The newcomers have taxed to the limit their communities' educational and social welfare systems. But they have also brought with them a burning hunger for identity, Serotta says — fuel for Germany's Jewish cultural renaissance.

The hunger is apparent in his shots. One captures new immigrants learning Israeli folk dancing in Berlin; another shows newly arrived teenagers marking the end of Shabbat with a havdallah service.

Sitting around a table in Mackenrode in the former East Germany, immigrants sample Jewish food during a lesson on Jewish customs. An older immigrant couple clutches one another during a Chanukah dance at Berlin's Jewish Cultural Society.

"Now that the Russian Jews are coming, the Jewish community in Germany has something it didn't have a few years ago — a future," Serotta says.

The future of Europe's Jewish communities has been of interest to Serotta for some time. Born in Savannah, Ga., he graduated from the University of Tennessee and held a variety of jobs before settling full time into writing and photography in 1984.

While traveling in Central and Eastern Europe, he turned his eye toward the local Jewish communities, aiming to produce a photographic chronicle of Eastern Europe's "last Jews."

The project did not turn out as he'd imagined.

"I couldn't get any cooperation because nobody wanted to be a `last Jew,'" recalls Serotta, who recently relocated from Berlin to Vienna.

Listening to the concerns of Eastern European Jews and observing what they had achieved despite their diminished numbers, Serotta changed his perspective. Rather than focusing solely on what they had lost, he turned his gaze on what they still had — and what they had gained.
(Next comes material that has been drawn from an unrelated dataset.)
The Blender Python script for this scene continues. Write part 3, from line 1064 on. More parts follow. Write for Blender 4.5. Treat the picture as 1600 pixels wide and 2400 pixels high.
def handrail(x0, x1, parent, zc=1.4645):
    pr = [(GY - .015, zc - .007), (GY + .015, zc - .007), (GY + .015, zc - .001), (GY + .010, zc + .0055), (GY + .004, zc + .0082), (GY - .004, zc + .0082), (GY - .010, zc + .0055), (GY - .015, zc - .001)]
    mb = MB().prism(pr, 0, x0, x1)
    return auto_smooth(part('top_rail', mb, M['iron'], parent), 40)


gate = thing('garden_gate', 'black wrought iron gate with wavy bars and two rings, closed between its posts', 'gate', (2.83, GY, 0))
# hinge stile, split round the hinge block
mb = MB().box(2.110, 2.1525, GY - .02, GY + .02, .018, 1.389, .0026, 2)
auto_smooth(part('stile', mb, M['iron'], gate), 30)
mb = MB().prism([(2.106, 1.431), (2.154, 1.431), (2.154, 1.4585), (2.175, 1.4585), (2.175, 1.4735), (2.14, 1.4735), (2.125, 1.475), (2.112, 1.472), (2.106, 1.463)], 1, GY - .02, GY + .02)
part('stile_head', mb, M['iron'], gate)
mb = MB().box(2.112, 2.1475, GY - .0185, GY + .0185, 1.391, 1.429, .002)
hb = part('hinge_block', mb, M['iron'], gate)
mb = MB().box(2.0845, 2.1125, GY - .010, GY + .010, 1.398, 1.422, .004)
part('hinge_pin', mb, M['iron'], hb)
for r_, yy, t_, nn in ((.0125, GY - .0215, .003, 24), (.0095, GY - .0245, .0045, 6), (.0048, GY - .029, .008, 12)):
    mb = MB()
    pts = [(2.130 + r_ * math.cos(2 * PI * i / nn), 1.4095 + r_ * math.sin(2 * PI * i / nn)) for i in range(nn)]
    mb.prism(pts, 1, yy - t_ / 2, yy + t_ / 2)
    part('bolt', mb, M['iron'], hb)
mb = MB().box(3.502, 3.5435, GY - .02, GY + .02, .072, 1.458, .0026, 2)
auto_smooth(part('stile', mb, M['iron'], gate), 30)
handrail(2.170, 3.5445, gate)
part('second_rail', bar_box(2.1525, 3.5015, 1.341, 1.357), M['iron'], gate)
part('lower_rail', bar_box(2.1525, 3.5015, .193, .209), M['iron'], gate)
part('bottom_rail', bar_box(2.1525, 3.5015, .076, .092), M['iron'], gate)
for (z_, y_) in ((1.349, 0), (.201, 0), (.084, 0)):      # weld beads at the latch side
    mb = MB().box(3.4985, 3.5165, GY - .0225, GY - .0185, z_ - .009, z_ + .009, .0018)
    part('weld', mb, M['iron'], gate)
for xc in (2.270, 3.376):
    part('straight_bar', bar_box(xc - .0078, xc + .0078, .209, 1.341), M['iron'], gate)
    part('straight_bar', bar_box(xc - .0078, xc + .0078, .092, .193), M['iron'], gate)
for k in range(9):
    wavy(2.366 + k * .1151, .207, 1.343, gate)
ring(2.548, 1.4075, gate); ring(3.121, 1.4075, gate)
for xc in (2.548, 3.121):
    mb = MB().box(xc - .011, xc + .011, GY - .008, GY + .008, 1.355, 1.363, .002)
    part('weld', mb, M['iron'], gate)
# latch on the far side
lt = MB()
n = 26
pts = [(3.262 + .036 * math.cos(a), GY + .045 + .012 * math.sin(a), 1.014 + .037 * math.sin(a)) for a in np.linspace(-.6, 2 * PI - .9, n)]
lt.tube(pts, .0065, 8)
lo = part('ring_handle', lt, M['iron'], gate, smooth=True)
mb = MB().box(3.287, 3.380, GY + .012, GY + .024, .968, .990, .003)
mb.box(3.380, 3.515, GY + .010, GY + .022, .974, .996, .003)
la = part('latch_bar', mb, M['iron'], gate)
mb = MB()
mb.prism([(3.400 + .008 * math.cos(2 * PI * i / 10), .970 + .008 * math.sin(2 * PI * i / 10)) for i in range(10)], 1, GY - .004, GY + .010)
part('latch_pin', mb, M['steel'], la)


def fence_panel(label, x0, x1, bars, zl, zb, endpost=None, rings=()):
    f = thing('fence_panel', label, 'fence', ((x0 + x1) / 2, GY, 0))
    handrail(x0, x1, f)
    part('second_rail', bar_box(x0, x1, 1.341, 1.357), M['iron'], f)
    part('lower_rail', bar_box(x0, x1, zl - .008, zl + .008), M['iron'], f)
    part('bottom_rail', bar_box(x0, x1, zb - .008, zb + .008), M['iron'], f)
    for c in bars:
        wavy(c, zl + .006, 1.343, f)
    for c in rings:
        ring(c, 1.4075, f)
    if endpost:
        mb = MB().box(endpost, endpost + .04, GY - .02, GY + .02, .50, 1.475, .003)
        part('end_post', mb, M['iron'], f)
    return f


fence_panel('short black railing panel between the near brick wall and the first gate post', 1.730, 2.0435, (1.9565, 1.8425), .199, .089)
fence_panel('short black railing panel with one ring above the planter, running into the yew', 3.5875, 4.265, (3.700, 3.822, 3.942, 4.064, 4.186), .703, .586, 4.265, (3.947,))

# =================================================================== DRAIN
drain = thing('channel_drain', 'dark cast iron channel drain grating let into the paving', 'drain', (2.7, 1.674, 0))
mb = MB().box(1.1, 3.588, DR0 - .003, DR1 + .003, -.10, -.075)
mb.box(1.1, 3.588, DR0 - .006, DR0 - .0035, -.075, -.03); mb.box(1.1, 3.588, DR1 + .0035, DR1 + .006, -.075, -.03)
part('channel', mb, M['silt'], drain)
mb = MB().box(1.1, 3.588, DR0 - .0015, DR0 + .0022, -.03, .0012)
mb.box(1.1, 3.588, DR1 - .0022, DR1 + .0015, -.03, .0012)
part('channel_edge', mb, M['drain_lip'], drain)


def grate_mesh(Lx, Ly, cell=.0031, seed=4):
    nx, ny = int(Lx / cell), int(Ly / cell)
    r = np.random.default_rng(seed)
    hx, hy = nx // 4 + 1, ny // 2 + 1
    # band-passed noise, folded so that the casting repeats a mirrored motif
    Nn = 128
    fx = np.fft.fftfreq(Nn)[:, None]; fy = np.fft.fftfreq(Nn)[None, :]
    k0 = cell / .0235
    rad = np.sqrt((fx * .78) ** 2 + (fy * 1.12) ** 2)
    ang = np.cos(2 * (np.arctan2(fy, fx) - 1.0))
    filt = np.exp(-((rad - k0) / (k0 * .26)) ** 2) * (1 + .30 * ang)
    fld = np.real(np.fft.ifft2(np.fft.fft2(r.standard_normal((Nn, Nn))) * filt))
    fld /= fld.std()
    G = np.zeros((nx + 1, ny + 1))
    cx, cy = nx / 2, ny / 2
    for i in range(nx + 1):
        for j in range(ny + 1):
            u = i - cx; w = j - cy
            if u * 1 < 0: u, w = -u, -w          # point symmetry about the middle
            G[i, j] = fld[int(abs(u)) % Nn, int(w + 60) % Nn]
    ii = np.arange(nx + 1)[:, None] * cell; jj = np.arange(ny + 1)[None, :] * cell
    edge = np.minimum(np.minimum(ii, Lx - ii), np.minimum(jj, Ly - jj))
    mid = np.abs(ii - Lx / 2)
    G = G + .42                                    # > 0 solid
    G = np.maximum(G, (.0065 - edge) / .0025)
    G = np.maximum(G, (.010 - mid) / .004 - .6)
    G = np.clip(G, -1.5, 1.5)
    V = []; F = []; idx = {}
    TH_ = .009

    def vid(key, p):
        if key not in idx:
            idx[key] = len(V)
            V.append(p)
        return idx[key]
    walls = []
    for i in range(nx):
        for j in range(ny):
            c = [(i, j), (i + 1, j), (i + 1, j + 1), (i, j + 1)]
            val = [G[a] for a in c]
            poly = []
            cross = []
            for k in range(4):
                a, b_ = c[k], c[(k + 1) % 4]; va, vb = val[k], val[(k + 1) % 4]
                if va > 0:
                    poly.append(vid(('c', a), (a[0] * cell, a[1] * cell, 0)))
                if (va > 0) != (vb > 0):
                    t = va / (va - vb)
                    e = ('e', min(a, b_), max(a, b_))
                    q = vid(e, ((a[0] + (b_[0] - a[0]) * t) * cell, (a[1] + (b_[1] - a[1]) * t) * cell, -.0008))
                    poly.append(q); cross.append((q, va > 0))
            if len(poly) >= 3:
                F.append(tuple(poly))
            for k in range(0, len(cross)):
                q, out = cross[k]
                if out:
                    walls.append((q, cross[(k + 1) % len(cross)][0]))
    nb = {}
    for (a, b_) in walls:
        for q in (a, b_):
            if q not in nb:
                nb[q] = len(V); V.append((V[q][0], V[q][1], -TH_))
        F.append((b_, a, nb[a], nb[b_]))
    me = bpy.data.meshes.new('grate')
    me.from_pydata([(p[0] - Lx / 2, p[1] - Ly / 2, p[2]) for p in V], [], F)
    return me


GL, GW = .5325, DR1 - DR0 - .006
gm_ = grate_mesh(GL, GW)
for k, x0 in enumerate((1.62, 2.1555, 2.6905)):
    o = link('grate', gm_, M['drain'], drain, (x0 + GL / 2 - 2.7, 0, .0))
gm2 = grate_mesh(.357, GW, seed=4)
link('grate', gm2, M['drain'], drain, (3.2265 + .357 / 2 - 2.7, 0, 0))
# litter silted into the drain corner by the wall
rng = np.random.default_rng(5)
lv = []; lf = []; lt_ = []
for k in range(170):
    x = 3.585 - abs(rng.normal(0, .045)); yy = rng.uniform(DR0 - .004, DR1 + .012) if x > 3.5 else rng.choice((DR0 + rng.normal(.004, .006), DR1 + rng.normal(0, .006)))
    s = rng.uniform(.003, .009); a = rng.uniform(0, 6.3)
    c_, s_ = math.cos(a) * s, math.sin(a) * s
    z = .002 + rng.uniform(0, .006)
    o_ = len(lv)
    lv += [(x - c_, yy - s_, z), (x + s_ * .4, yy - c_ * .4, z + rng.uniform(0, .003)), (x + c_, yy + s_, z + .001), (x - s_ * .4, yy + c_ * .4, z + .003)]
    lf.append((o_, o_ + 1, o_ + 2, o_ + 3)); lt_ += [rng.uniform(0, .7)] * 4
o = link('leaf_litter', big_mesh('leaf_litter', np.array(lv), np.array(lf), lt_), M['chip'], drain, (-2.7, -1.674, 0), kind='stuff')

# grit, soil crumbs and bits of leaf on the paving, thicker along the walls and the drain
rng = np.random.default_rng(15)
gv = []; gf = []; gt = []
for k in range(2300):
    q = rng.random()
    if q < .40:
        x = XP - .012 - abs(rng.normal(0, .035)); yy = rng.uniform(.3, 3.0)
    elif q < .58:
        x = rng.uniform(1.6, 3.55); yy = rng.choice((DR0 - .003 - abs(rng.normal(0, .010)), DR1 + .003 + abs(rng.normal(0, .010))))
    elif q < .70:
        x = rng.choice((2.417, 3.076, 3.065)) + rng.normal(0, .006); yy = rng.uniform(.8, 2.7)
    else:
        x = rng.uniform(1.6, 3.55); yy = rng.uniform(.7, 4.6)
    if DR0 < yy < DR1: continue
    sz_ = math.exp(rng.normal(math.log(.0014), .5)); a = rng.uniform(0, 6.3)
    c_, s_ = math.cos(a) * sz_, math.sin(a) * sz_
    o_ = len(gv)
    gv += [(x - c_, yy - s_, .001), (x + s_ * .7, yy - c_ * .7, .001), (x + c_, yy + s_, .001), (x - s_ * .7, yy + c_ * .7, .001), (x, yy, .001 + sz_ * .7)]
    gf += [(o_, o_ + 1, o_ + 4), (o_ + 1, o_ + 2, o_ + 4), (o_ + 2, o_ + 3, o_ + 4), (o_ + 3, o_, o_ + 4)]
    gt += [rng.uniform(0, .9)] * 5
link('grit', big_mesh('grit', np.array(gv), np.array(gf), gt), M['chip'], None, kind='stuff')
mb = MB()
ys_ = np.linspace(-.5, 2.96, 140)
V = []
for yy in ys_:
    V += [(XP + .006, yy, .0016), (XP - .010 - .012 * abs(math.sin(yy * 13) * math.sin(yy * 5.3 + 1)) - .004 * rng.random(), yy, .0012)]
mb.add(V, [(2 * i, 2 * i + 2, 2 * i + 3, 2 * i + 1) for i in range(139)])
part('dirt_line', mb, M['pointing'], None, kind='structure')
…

In 1991, he produced the book "Out of the Shadows," a study of Jewish life in Central Europe. Several years later came "Survival in Sarajevo," which portrays the humanitarian aid that city's Jewish community established to help their non-Jewish neighbors during the Bosnian war.

Serotta sees his latest effort as part of a trilogy.

"We've called these Jewish communities `remnant Jewish communities' and the people who live there `last Jews,'" he says. "My point is simply this: By calling them this, we denigrate them. We denigrate their efforts."